Nè l’istante può dolersi della mancata indagine circa la situazione del proprio paese di origine. Il giudice di prime cure ha difatti verificato le condizioni generali del Togo per verificare se lo stesso fosse interessato alla situazione di violenza indiscriminata di cui al D.Lgs. n. 251 del 2007, art. 14, lett. c): e in esito a tale scrutinio ha concluso nel senso della mancata evidenza di episodi di conflitto armato nella regione di provenienza del ricorrente.

2. – Il secondo mezzo lamenta la violazione e falsa applicazione di norme di diritto ed in particolare del D.Lgs. n. 286 del 1998, art. 5, comma 6, e l'”omesso esame di un fatto decisivo per il giudizio in relazione alla mancata valutazione della situazione esistente in Togo sulla base della documentazione allegata e dell’omessa attività istruttoria”. La censura ha ad oggetto la decisione assunta dal giudice di prime cure in tema di protezione umanitaria: l’istante assume che tale forma di tutela gli competerebbe, avendo particolarmente riguardo alla situazione di insicurezza e instabilità del Togo, “tale da determinare la violazione dei diritti fondamentali della persona”.

Il motivo va disatteso.

La temuta violazione dei diritti umani deve necessariamente correlarsi alla vicenda personale del richiedente, perchè altrimenti si finirebbe per prendere in considerazione non già la situazione particolare del singolo soggetto, ma piuttosto quella del suo paese d’origine in termini del tutto generali ed astratti in contrasto col parametro normativo di cui al D.Lgs. n. 286 del 1998, art. 5, comma 6 (Cass. 23 febbraio 2018, n. 4455, in motivazione; Cass. 2 aprile 2019, n. 9304; cfr. pure la recentissima Cass.
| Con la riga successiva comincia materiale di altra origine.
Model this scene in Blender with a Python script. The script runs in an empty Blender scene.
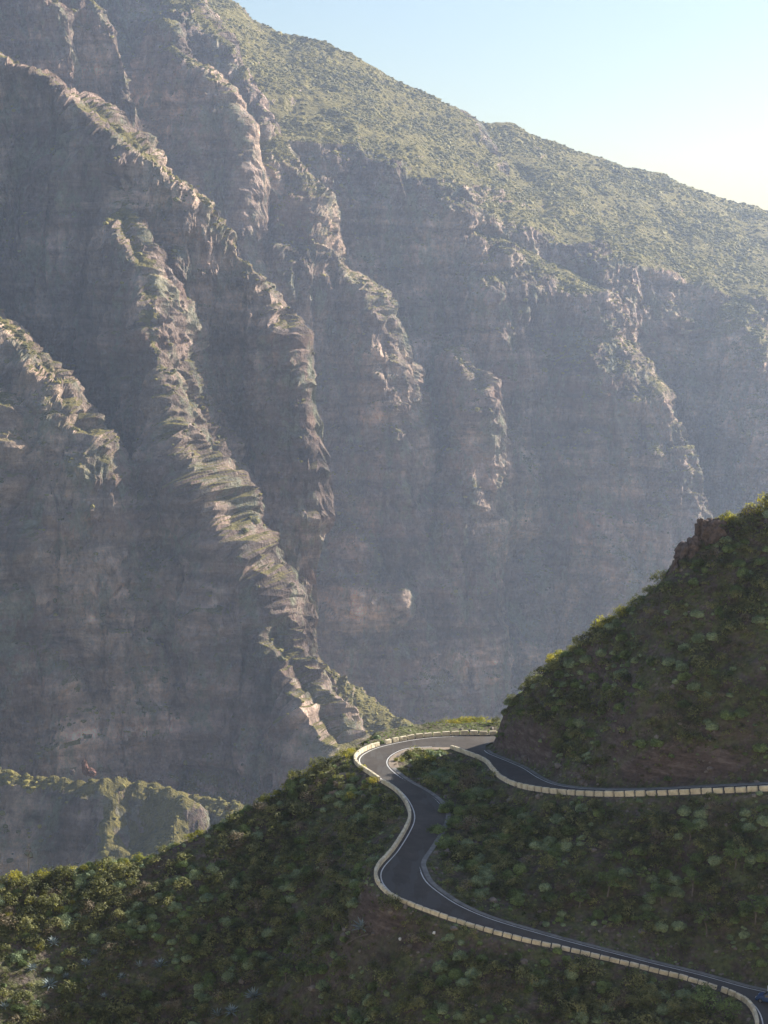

Sez. U. 13 novembre 2019, n. 29460, in motivazione). Rettamente, pertanto, il Tribunale ha sottolineato che i timori espressi dal richiedente, in quanto privi di concretezza, non potevano fondare il riconoscimento della protezione umanitaria.

3. – Il terzo motivo prospetta la violazione del D.P.R. n. 115 del 2002, art. 74 comma 2, e art. 136, comma 2, del D.Lgs. n. 25 del 2008, art. 28 bis, comma 2, lett. a). L’istante si duole della statuizione di revoca della propria ammissione al patrocinio a spese dello Stato, contestando, in modo articolato, che il proprio ricorso fosse manifestamente infondato, come invece ritenuto dal Tribunale.
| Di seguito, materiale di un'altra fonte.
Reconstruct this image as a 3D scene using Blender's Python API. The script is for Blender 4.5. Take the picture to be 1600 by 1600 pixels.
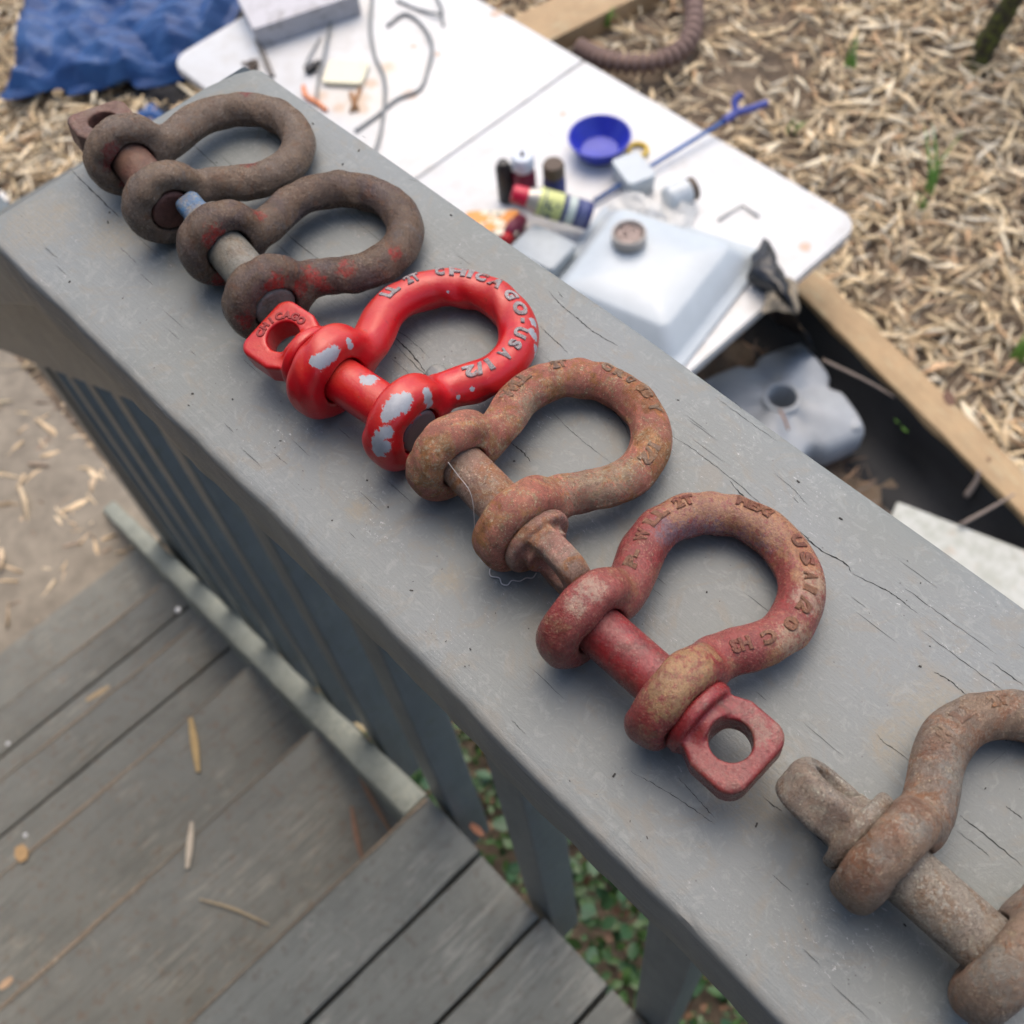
import bpy, math, random
import numpy as np
from mathutils import Vector, Matrix
from mathutils.bvhtree import BVHTree

random.seed(7); rng = np.random.default_rng(11)
R_ = math.radians
sc = bpy.context.scene
for o in list(bpy.data.objects): bpy.data.objects.remove(o)
C = sc.collection

# ------------------------------------------------------------------ camera
# world: rail cap top is z = 0, X runs along the rail, Y across it (garden side +)
def rod(r):
    t = np.linalg.norm(r); k = r / t
    K = np.array([[0, -k[2], k[1]], [k[2], 0, -k[0]], [-k[1], k[0], 0]])
    return np.eye(3) + np.sin(t) * K + (1 - np.cos(t)) * K @ K
CR = rod(np.array([2.4450866465837016, 1.013047892905667, -0.38234994592224386]))
CC = np.array([0.4048020858512422, -0.05267786474781458, 0.30143472986387243])
CF = 1699.0463
cam_d = bpy.data.cameras.new('camera'); cam = bpy.data.objects.new('camera', cam_d); C.objects.link(cam)
cam.matrix_world = Matrix(((CR[0][0], -CR[1][0], -CR[2][0], CC[0]), (CR[0][1], -CR[1][1], -CR[2][1], CC[1]),
                           (CR[0][2], -CR[1][2], -CR[2][2], CC[2]), (0, 0, 0, 1)))
cam_d.sensor_width = 36; cam_d.sensor_height = 36; cam_d.sensor_fit = 'HORIZONTAL'
cam_d.lens = CF / 1600 * 36; cam_d.clip_start = 0.01; cam_d.clip_end = 300
cam_d.dof.use_dof = True; cam_d.dof.focus_distance = 0.330; cam_d.dof.aperture_fstop = 17
sc.camera = cam
sc.render.engine = 'CYCLES'

def at(px, py, z=None, y=None, x=None):
    """the point of the place seen at a photo pixel, on a plane of known height (or depth)"""
    d = CR.T @ np.array([(px - 800) / CF, (py - 800) / CF, 1.0])
    t = (z - CC[2]) / d[2] if z is not None else ((y - CC[1]) / d[1] if y is not None else (x - CC[0]) / d[0])
    return Vector(CC + t * d)

# ------------------------------------------------------------------ light
SUN_EL, SUN_AZ = 64, 125          # degrees; azimuth from +X towards +Y
w = bpy.data.worlds.new('World'); sc.world = w; w.use_nodes = True
nt = w.node_tree; nt.nodes.clear()
sky = nt.nodes.new('ShaderNodeTexSky'); sky.sky_type = 'NISHITA'; sky.sun_disc = False
sky.sun_elevation = R_(SUN_EL); sky.sun_rotation = R_(90 - SUN_AZ); sky.air_density = 1.0; sky.dust_density = 3.5; sky.ozone_density = 0.6
bg = nt.nodes.new('ShaderNodeBackground'); bg.inputs['Strength'].default_value = 0.14
wo = nt.nodes.new('ShaderNodeOutputWorld')
nt.links.new(sky.outputs[0], bg.inputs[0]); nt.links.new(bg.outputs[0], wo.inputs[0])
sd = bpy.data.lights.new('sun', 'SUN'); sd.energy = 0.95; sd.angle = R_(62); sd.color = (1.0, 0.86, 0.68)
sun = bpy.data.objects.new('sun', sd); C.objects.link(sun)
dv = Vector((math.cos(R_(SUN_EL)) * math.cos(R_(SUN_AZ)), math.cos(R_(SUN_EL)) * math.sin(R_(SUN_AZ)), math.sin(R_(SUN_EL))))
sun.rotation_euler = dv.to_track_quat('Z', 'Y').to_euler(); sun.location = (0, 2, 5)
sc.view_settings.view_transform = 'Standard'; sc.view_settings.look = 'None'
sc.view_settings.exposure = 0.90; sc.view_settings.gamma = 1; sc.view_settings.use_curve_mapping = False

# ------------------------------------------------------------------ materials
class G:
    """small node-graph writer"""
    def __init__(s, name, scale=1000.0, rnd=True, coord='Object'):
        s.m = bpy.data.materials.new(name); s.m.use_nodes = True; s.t = s.m.node_tree; s.t.nodes.clear()
        s.out = s.n('ShaderNodeOutputMaterial'); s.b = s.n('ShaderNodeBsdfPrincipled'); s.l(s.b.outputs[0], s.out.inputs[0])
        tc = s.n('ShaderNodeTexCoord'); s.geo = s.n('ShaderNodeNewGeometry'); s.obj = tc.outputs[coord]
        v = s.vm('SCALE', tc.outputs[coord], sc_=scale)
        if rnd:
            oi = s.n('ShaderNodeObjectInfo'); s.rand = oi.outputs['Random']
            a = s.n('ShaderNodeCombineXYZ'); k = s.math('MULTIPLY', s.rand, 731.0)
            for i in range(3): s.l(k, a.inputs[i])
            v = s.vm('ADD', v, a.outputs[0])
        s.v = v
    def n(s, t): return s.t.nodes.new(t)
    def l(s, a, b): s.t.links.new(a, b)
    def put(s, sock, val):
        if isinstance(val, bpy.types.NodeSocket): s.l(val, sock)
        else:
            if isinstance(val, tuple) and len(val) == 3 and sock.type == 'RGBA': val = (*val, 1)
            sock.default_value = val
    def vm(s, op, a, b=None, sc_=None):
        n = s.n('ShaderNodeVectorMath'); n.operation = op; s.put(n.inputs[0], a)
        if b is not None: s.put(n.inputs[1], b)
        if sc_ is not None: s.put(n.inputs[3], sc_)
        return n.outputs['Value'] if op in ('LENGTH', 'DISTANCE', 'DOT_PRODUCT') else n.outputs[0]
    def math(s, op, a, b=0.0, clamp=False):
        n = s.n('ShaderNodeMath'); n.operation = op; n.use_clamp = clamp; s.put(n.inputs[0], a); s.put(n.inputs[1], b); return n.outputs[0]
    def stretch(s, x, y, z, v=None):
        return s.vm('MULTIPLY', v or s.v, (x, y, z))
    def noise(s, scale, detail=4.0, rough=0.55, v=None, dist=0.0):
        n = s.n('ShaderNodeTexNoise'); s.put(n.inputs['Vector'], v or s.v); n.inputs['Scale'].default_value = scale
        n.inputs['Detail'].default_value = detail; n.inputs['Roughness'].default_value = rough; n.inputs['Distortion'].default_value = dist
        return n.outputs[0]
    def voro(s, scale, v=None, feature='F1', out=0):
        n = s.n('ShaderNodeTexVoronoi'); n.feature = feature; s.put(n.inputs['Vector'], v or s.v); n.inputs['Scale'].default_value = scale
        return n.outputs[out]
    def step(s, x, lo, hi):
        n = s.n('ShaderNodeMapRange'); n.clamp = True; n.interpolation_type = 'SMOOTHSTEP'
        s.put(n.inputs[0], x); n.inputs[1].default_value = lo; n.inputs[2].default_value = hi; return n.outputs[0]
    def mix(s, f, a, b, mode='MIX'):
        n = s.n('ShaderNodeMix'); n.data_type = 'RGBA'; n.blend_type = mode
        s.put(n.inputs[0], f); s.put(n.inputs[6], a); s.put(n.inputs[7], b); return n.outputs[2]
    def bump(s, h, dist, strength=1.0, nrm=None):
        n = s.n('ShaderNodeBump'); s.put(n.inputs['Height'], h); n.inputs['Distance'].default_value = dist
        n.inputs['Strength'].default_value = strength
        if nrm is not None: s.l(nrm, n.inputs['Normal'])
        return n.outputs[0]
    def end(s, col, rough=0.6, nrm=None, metal=0.0, spec=0.5, **kw):
        s.put(s.b.inputs['Base Color'], col); s.put(s.b.inputs['Roughness'], rough); s.put(s.b.inputs['Metallic'], metal)
        s.b.inputs['Specular IOR Level'].default_value = spec
        if nrm is not None: s.l(nrm, s.b.inputs['Normal'])
        for k, v in kw.items(): s.put(s.b.inputs[k.replace('_', ' ')], v)
        return s.m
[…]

La censura è inammissibile.

La revoca dell’ammissione al patrocinio a spese dello Stato adottata con la sentenza che definisce il giudizio di appello, anzichè con separato decreto, come previsto dal D.P.R. n. 115 del 2002, art. 136, non comporta mutamenti nel regime impugnatorio che resta quello, ordinario e generale, dell’opposizione ex art. 170 della stesso decreto dovendosi escludere che la pronuncia sulla revoca, in quanta adottata con sentenza, sia, per ciò solo, impugnabile immediatamente con il ricorso per cassazione, rimedio previsto solo per l’ipotesi contemplata dal D.P.R. cit., art. 113 (Cass. 11 dicembre 2018, n. 32028; Cass. 8 febbraio 2018, n. 3028; Cass. 6 dicembre 2017, n. 29228).

4. – Il ricorso è respinto.

5. – Nulla deve statuirsi in punto di spese.

P.Q.M.

La Corte rigetta il ricorso; ai sensi del D.P.R. n. 115 del 2002, art. 13, comma 1 quater, inserito dalla L. n. 228 del 2012, art. 1, comma 17, dà atto della sussistenza dei presupposti per il versamento, da parte della ricorrente, dell’ulteriore importo a titolo di contributo unificato pari a quello, ove dovuto, per il ricorso.

Così deciso in Roma, nella camera di consiglio della 6a Sezione Civile, il 19 dicembre 2019.